** Start Stored data **
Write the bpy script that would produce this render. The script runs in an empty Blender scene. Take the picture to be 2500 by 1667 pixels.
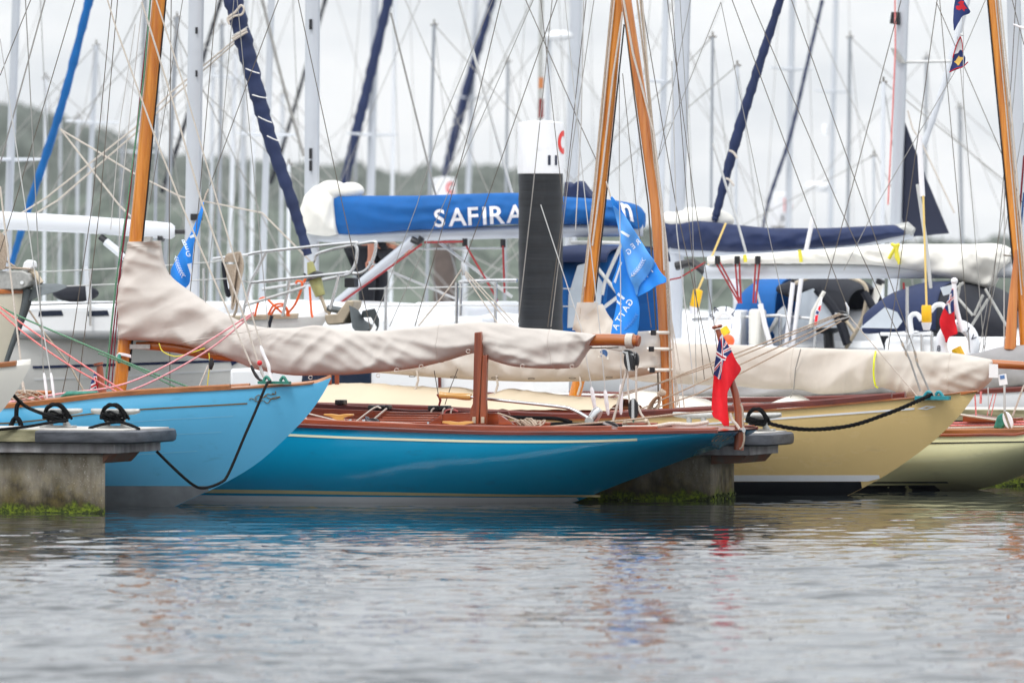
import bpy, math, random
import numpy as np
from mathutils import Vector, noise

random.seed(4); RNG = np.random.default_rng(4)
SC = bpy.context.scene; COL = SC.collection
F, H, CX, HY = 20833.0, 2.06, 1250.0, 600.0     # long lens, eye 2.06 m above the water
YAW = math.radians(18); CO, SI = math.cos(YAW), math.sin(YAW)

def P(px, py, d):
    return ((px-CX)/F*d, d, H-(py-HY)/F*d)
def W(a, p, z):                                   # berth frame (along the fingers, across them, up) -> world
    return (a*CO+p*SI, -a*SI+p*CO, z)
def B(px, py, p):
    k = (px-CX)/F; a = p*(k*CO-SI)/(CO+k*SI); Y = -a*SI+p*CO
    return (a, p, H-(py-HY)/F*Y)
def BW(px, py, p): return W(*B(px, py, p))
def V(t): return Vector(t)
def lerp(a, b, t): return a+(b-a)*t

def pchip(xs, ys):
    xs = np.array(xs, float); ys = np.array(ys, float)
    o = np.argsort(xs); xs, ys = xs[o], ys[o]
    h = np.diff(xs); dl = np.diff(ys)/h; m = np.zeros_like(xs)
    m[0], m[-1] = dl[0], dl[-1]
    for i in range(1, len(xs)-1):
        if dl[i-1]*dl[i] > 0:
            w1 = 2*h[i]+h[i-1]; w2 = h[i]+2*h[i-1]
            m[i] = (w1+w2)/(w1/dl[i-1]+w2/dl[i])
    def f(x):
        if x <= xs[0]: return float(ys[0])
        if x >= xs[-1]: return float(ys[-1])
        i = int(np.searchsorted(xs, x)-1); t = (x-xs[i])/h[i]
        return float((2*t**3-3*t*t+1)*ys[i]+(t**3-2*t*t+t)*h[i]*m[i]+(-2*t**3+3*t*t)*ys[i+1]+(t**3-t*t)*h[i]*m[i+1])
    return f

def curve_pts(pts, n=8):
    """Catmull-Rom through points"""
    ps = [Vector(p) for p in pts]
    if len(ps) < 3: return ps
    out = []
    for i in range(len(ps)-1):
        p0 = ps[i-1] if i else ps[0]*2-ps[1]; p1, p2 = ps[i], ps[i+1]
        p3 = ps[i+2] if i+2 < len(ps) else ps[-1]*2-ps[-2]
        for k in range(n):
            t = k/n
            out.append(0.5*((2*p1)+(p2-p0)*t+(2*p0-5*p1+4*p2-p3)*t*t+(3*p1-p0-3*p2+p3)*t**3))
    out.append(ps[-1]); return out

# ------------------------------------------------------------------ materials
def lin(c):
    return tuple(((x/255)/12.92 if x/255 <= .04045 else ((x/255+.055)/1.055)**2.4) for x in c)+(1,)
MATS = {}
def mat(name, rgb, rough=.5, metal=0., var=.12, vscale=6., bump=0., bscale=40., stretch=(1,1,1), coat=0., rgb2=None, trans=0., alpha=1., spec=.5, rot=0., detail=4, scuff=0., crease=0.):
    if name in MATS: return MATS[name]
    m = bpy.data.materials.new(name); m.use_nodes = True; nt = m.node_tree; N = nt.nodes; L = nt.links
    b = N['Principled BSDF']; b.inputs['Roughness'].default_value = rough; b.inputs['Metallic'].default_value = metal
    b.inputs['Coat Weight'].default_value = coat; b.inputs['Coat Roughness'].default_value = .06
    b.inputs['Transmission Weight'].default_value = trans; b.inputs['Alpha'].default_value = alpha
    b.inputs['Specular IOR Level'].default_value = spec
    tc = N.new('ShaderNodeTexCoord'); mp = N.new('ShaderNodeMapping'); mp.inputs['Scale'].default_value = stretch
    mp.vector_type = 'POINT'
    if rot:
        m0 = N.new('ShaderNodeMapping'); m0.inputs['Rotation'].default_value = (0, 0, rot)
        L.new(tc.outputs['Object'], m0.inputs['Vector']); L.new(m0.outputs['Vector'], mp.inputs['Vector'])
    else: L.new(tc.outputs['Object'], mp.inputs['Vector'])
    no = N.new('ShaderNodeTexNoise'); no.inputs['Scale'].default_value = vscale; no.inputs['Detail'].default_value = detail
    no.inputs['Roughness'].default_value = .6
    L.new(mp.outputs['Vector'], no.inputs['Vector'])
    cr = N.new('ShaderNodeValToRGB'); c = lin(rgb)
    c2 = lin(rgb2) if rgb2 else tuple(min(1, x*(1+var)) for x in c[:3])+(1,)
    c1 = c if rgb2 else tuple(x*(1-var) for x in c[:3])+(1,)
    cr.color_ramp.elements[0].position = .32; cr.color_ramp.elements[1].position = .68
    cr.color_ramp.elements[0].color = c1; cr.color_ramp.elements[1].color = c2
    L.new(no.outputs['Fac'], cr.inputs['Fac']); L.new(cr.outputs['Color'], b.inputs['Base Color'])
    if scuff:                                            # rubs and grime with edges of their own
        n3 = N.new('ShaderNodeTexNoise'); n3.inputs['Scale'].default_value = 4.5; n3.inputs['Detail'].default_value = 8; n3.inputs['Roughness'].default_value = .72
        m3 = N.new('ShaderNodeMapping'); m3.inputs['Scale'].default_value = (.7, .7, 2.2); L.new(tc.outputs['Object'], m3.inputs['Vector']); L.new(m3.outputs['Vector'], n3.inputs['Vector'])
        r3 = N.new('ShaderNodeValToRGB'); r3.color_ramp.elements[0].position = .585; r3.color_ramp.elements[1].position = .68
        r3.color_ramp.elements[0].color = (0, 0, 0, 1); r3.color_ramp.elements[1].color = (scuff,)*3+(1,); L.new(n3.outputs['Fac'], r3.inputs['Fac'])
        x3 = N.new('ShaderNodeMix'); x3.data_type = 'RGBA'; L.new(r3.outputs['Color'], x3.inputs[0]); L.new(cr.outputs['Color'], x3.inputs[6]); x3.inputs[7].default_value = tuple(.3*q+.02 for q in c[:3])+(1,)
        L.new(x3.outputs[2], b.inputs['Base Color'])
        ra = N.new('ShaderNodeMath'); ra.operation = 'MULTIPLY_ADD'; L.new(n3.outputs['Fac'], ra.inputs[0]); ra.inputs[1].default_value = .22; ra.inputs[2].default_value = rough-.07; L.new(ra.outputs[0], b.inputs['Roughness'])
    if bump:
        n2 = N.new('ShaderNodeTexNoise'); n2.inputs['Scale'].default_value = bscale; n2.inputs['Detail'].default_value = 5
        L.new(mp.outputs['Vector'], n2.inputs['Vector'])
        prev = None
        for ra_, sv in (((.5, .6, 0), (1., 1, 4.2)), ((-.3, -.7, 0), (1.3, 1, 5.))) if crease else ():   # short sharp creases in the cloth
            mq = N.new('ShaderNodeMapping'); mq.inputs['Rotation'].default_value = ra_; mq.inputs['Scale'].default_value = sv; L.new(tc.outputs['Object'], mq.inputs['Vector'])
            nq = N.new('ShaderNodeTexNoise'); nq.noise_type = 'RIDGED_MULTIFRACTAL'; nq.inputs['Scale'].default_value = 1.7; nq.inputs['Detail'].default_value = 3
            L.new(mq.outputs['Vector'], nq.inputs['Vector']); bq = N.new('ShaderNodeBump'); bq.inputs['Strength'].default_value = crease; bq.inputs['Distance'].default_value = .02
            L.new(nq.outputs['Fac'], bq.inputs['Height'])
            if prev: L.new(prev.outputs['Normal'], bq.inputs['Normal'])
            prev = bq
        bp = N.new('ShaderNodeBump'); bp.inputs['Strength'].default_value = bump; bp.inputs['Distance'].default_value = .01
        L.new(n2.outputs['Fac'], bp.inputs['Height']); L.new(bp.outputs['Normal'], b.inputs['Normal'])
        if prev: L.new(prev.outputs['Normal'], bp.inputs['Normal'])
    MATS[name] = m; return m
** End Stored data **
**Task prompt:** Every line from the start of the listing above through the line with "YAW = math.radians(18);" should be repeated exactly; skip the pictures and add nothing else.

**Answer to this task:**
Write the bpy script that would produce this render. The script runs in an empty Blender scene. Take the picture to be 2500 by 1667 pixels.
import bpy, math, random
import numpy as np
from mathutils import Vector, noise

random.seed(4); RNG = np.random.default_rng(4)
SC = bpy.context.scene; COL = SC.collection
F, H, CX, HY = 20833.0, 2.06, 1250.0, 600.0     # long lens, eye 2.06 m above the water
YAW = math.radians(18); CO, SI = math.cos(YAW), math.sin(YAW)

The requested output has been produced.